Even the slowdown in the US economy, which sucks in 20 percent of
German auto exports, is expected to be so soft and temporary that
it won't do huge harm, say economists.
With everything looking hunky dory, powerful voices in the government
seem tempted to spare the country further reforms. Kurt Beck, the
leader of the center-left Social Democrat party which shares power
with Merkel's conservatives, said the government's current program
of measures had taken Germans to "the limit of what they can
take."
While Merkel responded by stressing that her government would push
forward with further reforms, Beck's comments were widely interpreted
as a signal that the grand coalition isn't going to venture far
beyond the health service cutbacks, tax and labor market reforms
it has decided over the last year.
Mad
bureaucracy
The problem is that there's so much still to do. Germany's rate
of long-term unemployed people at 5 percent in 2005 was among the
highest in the European Union. Few of them are qualified for the
thousands of vacancies for skilled jobs in top industries. Industrial
firms reported in December that they had vacancies for more than
20,000 engineers.
Meanwhile, eastern Germany continues to fall further behind the
far more prosperous west.
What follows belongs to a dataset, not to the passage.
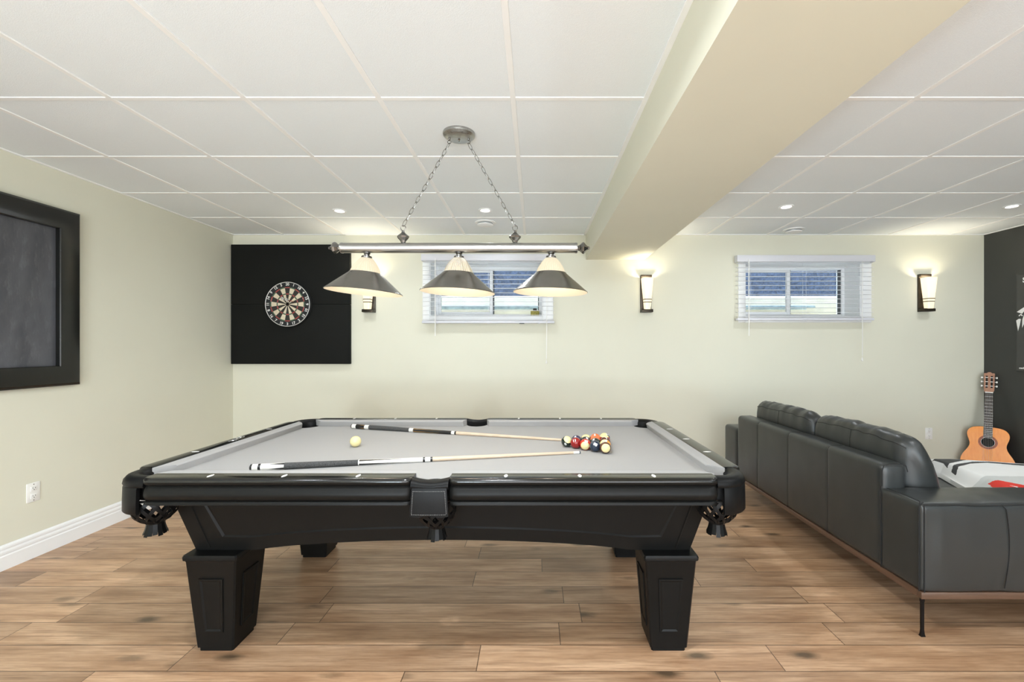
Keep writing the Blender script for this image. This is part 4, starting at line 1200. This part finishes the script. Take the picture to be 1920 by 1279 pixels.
# ================================================================== GUITAR IN THE CORNER
S_ = 1.05; al = math.radians(12.5); GB = Vector((4.315, 4.150, .002)); q2 = math.sqrt(.5)
gs = Vector((q2, -q2, 0)); gt = Vector((q2*math.sin(al), q2*math.sin(al), math.cos(al))); gn = Vector((-q2*math.cos(al), -q2*math.cos(al), math.sin(al)))
roll = math.radians(1.2); gs2 = gs*math.cos(roll)-gt*math.sin(roll); gt2 = gt*math.cos(roll)+gs*math.sin(roll)
GT = frame(GB, gs2*S_, gt2*S_, gn*S_)
t = thing('acoustic_guitar', GB, 'orange classical guitar leaning in the corner by the charcoal wall', 'guitar')
half = [(0, 0), (.05, .003), (.095, .018), (.140, .055), (.168, .10), (.180, .145), (.176, .185), (.160, .225), (.137, .262), (.122, .295), (.118, .322), (.124, .352), (.135, .385), (.139, .415), (.132, .445), (.112, .470), (.080, .483), (.04, .487)]
def smooth(P, k=2):
    for _ in range(k):
        Q = [P[0]]
        for a, b in zip(P, P[1:]): Q += [(.75*a[0]+.25*b[0], .75*a[1]+.25*b[1]), (.25*a[0]+.75*b[0], .25*a[1]+.75*b[1])]
        P = Q+[P[-1]]
    return P
hs = smooth(half); OUT = hs+[(-x, y) for x, y in hs[::-1] if x > 1e-6]
mb = MB(); n = len(OUT); sc = lambda k: [((x*k), .24+(y-.24)*k) for x, y in OUT]
rings = [[(x, y, z) for x, y in sc(k)] for k, z in ((.985, -.098), (1., -.094), (1., -.004), (.988, 0))]
mb.loft(rings, T=GT); mb.mi = [1]*(len(mb.f)); mb.mi[-1] = 0
for i in range(2*n, 3*n): mb.mi[i] = 1
part('body', mb, ['spruce', 'guitar_side'], t, angle=40)
mb = MB(); mb.lathe([(.0435, .0004), (.063, .0004), (.063, .0012), (.0435, .0012)], 48, T=GT @ TR(0, .345, 0), closed=True); part('rosette', mb, 'rosette', t)
mb = MB(); mb.lathe([(.0435, .0006), (.0455, .0006), (.0455, .0016), (.0435, .0016)], 48, T=GT @ TR(0, .345, 0), closed=True); part('purfling', mb, 'plastic', t)
mb = MB(); mb.lathe([(0, .0004), (.0435, .0004), (.0435, .0009), (0, .0009)], 40, T=GT @ TR(0, .345, 0)); part('hole_shade_disc', mb, 'void', t)  # flat dark disc: the shade inside the hole put into its colour
mb = MB(); mb.bbox(-.090, .090, .137, .163, 0, .009, .003, 2, T=GT); br = part('bridge', mb, 'head_wood', t)
mb = MB(); mb.bbox(-.042, .042, .151, .157, .006, .0125, .001, 1, T=GT); mb.bbox(-.042, .042, .138, .147, .006, .0105, .001, 1, T=GT); part('saddle', mb, 'plastic', br)
mb = MB(); mb.loft([[(-w, y, .001), (w, y, .001), (w, y, .0065), (-w, y, .0065)] for y, w in ((.385, .0305), (.805, .0255))], T=GT); fb = part('fretboard', mb, 'fretboard', t)
mb = MB()
for k in range(1, 19):
    y = .155+.65*2**(-k/12)
    w = .0305+(.0255-.0305)*(y-.385)/.42; mb.box(-w, w, y-.0007, y+.0007, .0062, .0078, T=GT)
part('frets', mb, 'silver', fb)
mb = MB(); rings = []
for y, w, d in ((.455, .030, .060), (.475, .028, .040), (.50, .0275, .019), (.60, .0268, .017), (.805, .0252, .016)):
    rings.append([(w*math.cos(PI+PI*i/10), y, d*math.sin(PI+PI*i/10)+.001) for i in range(11)])
mb.loft(rings, T=GT); part('neck', mb, 'head_wood', t, angle=45)
mb = MB(); mb.bbox(-.0265, .0265, .803, .811, .0005, .0095, .001, 1, T=GT); part('nut', mb, 'plastic', t)
mb = MB()
HP = [(-.0275, .811), (.0275, .811), (.034, .830), (.036, .985), (.032, .990), (.018, .990), (.008, 1.0), (-.008, 1.0), (-.018, .990), (-.032, .990), (-.036, .985), (-.034, .830)]
mb.prism(HP, GT @ TR(0, 0, -.014), .017); hd = part('headstock', mb, 'head_wood', t)
mb = MB()
for sx in (-1, 1): mb.bbox(sx*.0165-.0065, sx*.0165+.0065, .850, .965, .0025, .0036, .0005, 1, T=GT)
part('slot', mb, 'void', hd)
mb = MB()
for sx in (-1, 1):
    for y in (.868, .908, .948): mb.tube([GT @ Vector((sx*.007, y, .0045)), GT @ Vector((sx*.026, y, .0045))], .0035, 8)
part('string_roller', mb, 'plastic', hd)
for sx in (-1, 1):
    for y in (.868, .908, .948):
        mb = MB(); mb.tube([GT @ Vector((sx*.034, y, -.006)), GT @ Vector((sx*.044, y, -.006))], .0025, 6)
        mb.bbox(sx*.049-.006, sx*.049+.006, y-.0085, y+.0085, -.013, .001, .004, 2, T=GT); part('tuning_peg', mb, 'plastic', t)
mb = MB()
for k in range(6):
    u = -1+2*k/5; mb.tube([GT @ Vector((u*.029, .150, .0125)), GT @ Vector((u*.0215, .807, .0100))], .00055, 5)
part('strings', mb, 'string', t)

# ================================================================== LIGHT
def lamp(name, kind, loc, energy, col, **kw):
    l = bpy.data.lights.new(name, kind); l.energy = energy; l.color = col
    for k, v in kw.items(): setattr(l, k, v)
    o = bpy.data.objects.new(name, l); COL.objects.link(o); o.location = loc; return o
POT_C = (.91, .96, 1.); POT_E = 11.
def potlamp(x, y, e=POT_E):
    o = lamp('spot_lamp', 'AREA', (x, y, ZC-.012), e, POT_C, shape='DISK', size=.085, spread=math.radians(165)); return o
for x, y, _ in POTS: potlamp(x, y, 6.)
potlamp(-.36, .95, 38.); potlamp(2.03, .93, 18.)
for x, y in ((-1.62, .94), (3.84, .93), (-.36, -1.3), (-1.62, -1.3), (2.03, -1.3), (3.84, -1.3)): potlamp(x, y)
for p in PEND: lamp('shade_lamp', 'POINT', p, 2.7, (1., .88, .70), shadow_soft_size=.03)
for x, z in SCONCES: lamp('sconce_lamp', 'POINT', (x, YB-.068, z+.30), 10., (1., .88, .66), shadow_soft_size=.025)
# unseen added fill: wide panel at the rear opening, two bodiless lamps aimed up
d = lamp('rear_fill', 'AREA', (.5, YF+.02, 1.08), 12., (.78, .91, 1.), shape='RECTANGLE', size=4.1, size_y=2.1); d.rotation_euler = (PI/2, 0, 0)  # added fill lamp, no real source
for x, e in ((-1.2, 92.), (3.1, 62.)):
    u = lamp('upward_fill', 'AREA', (x, -2.0, .70), e, (.70, .87, 1.), shape='DISK', size=.5); u.rotation_euler = (PI-.60, 0, 0)  # added lamps without a body, brighten ceiling and walls

W = bpy.data.worlds.new('sky'); SC.world = W; W.use_nodes = True
nb = NB(W.node_tree); bg = W.node_tree.nodes['Background']
tc = nb.n('ShaderNodeTexCoord').outputs['Generated']; sp = nb.n('ShaderNodeSeparateXYZ'); nb.link(tc, sp.inputs[0])
nb.link(nb.ramp(nb.m('MULTIPLY_ADD', sp.outputs[2], .5, .5), [(.45, (.78, .78, .76)), (.55, (.86, .90, .95)), (1., (.62, .76, 1.))]), bg.inputs[0])
bg.inputs[1].default_value = 10.0

# ================================================================== CAMERA
cam = bpy.data.cameras.new('camera'); co = bpy.data.objects.new('camera', cam); COL.objects.link(co)
co.location = (0, 0, CAMZ); co.rotation_euler = (PI/2, 0, 0)
cam.sensor_width = 36; cam.lens = FPX/1920*36; cam.clip_start = .05
cam.shift_x = -(VX-960)/1920; cam.shift_y = (VY-639.5)/1920
SC.camera = co
SC.view_settings.view_transform = 'Standard'; SC.view_settings.look = 'None'; SC.view_settings.gamma = 1; SC.view_settings.use_curve_mapping = False
SC.view_settings.exposure = -0.26
SC.cycles.use_denoising = True
SC.cycles.max_bounces = 12; SC.cycles.diffuse_bounces = 6; SC.cycles.glossy_bounces = 5; SC.cycles.transmission_bounces = 6; SC.cycles.transparent_max_bounces = 12
SC.cycles.sample_clamp_indirect = 6.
And red tape still represents a major
obstacle to business start-ups. Examples of bureaucratic folly abound,
such as the building firm that was almost shut down because its
ceiling was two centimeters too low, or the photographer who was
told to install a window in his darkroom so that his staff had access
to natural light.
And despite the recovery, Germany can't yet be described as an engine
of growth for the continent, said Ifo's Nerb. "Germany remains
very strongly reliant on its exports. It won't be a real engine
of growth until its domestic demand really takes off, which would
suck in imports from elsewhere in Europe."